I have won some money (well, funding) to do some research. This is both good (it’s always nice to win) and scary (more for the research community than anyone else.
Sandbox (see their site to get an idea of what they do as Iwould just make a hash of explaining it) offers grants for people in the University to enagge in ‘research activities that are interdisciplinary and collaborative’
Here’s what I put in.
Are the people who represent the community part of the community?
The media have traditionally claimed the role of the fourth estate, framing and advocating issues and debates for the public; gathering information on the basis that the majority do not have the resources themselves. But new media driven, content creation (perhaps best defined under the catch all phrase citizen journalism) has challenged the traditional media’s primacy in this role by putting the means to source and distribute information in the hands of the audience.
This change is forcing many media organisations to redefine the relationships they have with the communities they are supposed to represent.
The same technology that challenges these relationships has also had a profound impact within the traditional media. The production process has become increasingly ‘digital’ in the way the information is collected, processed and distributed. This, in turn, has resulted in a reduction of the number of journalists and editorial staff.
So the balance between the numbers of editorial staff within the media and the number of people in the community (the audience) who are generating content is at tipping point. Many in the community question the ability of the mainstream media to reflect their interests; the community they live in.
This paradigm shift is often referred to as a change from lecture to conversation.
In an effort deal with this change, many media organisations have embraced the concept of community as a strategy. By offering blogs, community forums and other forms of social interaction the aim is to become a central part of the conversation.

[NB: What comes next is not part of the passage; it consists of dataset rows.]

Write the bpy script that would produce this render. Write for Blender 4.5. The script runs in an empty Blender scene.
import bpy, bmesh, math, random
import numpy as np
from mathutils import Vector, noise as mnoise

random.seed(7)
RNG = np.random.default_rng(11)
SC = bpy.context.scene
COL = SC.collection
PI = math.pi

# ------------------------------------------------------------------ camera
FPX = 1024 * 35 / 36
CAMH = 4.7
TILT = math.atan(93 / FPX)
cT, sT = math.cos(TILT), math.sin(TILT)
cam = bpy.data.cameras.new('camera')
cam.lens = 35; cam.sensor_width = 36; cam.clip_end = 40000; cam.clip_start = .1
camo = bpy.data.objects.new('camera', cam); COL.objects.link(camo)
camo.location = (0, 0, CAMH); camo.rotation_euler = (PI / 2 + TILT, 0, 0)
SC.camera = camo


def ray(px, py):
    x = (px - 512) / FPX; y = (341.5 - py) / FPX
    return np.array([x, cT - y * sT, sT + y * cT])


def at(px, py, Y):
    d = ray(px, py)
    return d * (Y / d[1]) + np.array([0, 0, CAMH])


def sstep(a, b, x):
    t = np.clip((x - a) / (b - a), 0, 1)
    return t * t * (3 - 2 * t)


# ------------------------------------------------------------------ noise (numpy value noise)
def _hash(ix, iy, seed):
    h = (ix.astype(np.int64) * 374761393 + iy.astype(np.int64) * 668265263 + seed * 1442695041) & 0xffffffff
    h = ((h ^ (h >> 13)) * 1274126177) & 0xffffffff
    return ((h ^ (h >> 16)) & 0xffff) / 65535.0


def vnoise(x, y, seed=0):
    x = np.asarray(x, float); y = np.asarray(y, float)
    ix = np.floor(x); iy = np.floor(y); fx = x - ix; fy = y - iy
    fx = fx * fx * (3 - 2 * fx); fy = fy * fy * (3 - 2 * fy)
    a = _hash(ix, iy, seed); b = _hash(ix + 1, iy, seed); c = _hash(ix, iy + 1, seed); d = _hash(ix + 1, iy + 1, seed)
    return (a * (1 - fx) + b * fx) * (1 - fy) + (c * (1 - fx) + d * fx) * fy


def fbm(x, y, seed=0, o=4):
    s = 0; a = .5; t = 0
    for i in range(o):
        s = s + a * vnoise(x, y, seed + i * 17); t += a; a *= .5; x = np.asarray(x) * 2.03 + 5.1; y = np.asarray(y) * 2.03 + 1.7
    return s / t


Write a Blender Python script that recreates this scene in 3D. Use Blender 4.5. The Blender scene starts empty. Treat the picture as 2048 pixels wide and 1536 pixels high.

In the print media this is best illustrated by one media groups aim to convert their newsrooms in to community hubs - the central point for a community to share information.
But does creating a ‘virtual’ hub really create a focus point for community or are the media, in their daily practice, physically too isolated to be recognised as part of the community?
The project
The aim of this project is to map the movement of journalists in the local community by taking reporters from print, radio and TV and providing them with GPS enabled devices to track their movements throughout normal reporting day.
The aim then would be to compare this with the data created from the social mapping projects within Sandbox and see where the two overlay.
In essence it’s an audience research project that provides an interesting exploration of news agendas – that of the professional reporters and the stories they either elect to cover or are sent to cover – and those issues reflected by communities participating in city media – their ‘news’ agendas.
The project would then attempt to develop a matrix that visually demonstrated when and where the news agendas of local communities and those of professional media organizations coincide, with a view to examining the range of elements that lead to this juxtaposition.
Conducted in this way the research can explore ‘randomness’, and ‘proximity’ to breaking news as a value that impacts news agendas (and says something about reseources too).
The next logical stage of this research is to begin to map other stake holders in the process - politicians.
Now I just need to do it.
3 Responses
Grants for New Voices projects and UCLAN lecturer Andy Dickinson : Journalism.co.uk editors blog
May 19th, 2008 at 2:52 pm
1[...] Reporters from print, radio and TV would be equipped with GPS devices to monitor their movements on a normal working day, explains Dickinson in a blog post. [...]
UCLAN research will track movements of local reporters | The Wire | Press Gazette
May 20th, 2008 at 9:52 am
2[...] in the local community by taking reporters from print, radio and TV and providing them with GPS enabled devices to track their movements throughout normal reporting day,” Andy Dickinson writes on his [...]
david dunkley gyimah
May 20th, 2008 at 8:46 pm
3Well done you. Well deserved. One of the chaps on our Phd programme got us to play a couple of outdoor games using GPS devices. Nice and strange! Be interesting to see it at work in your hands.
The mapping should be interesting, particularly in online journalism which can often be processing vs primary newsgathering on location for other forms of reportage.
Equally, the movement of newsgathering, progress of the story and its shelf life. But what am I talking about, that’s for another tranche of money me thinks.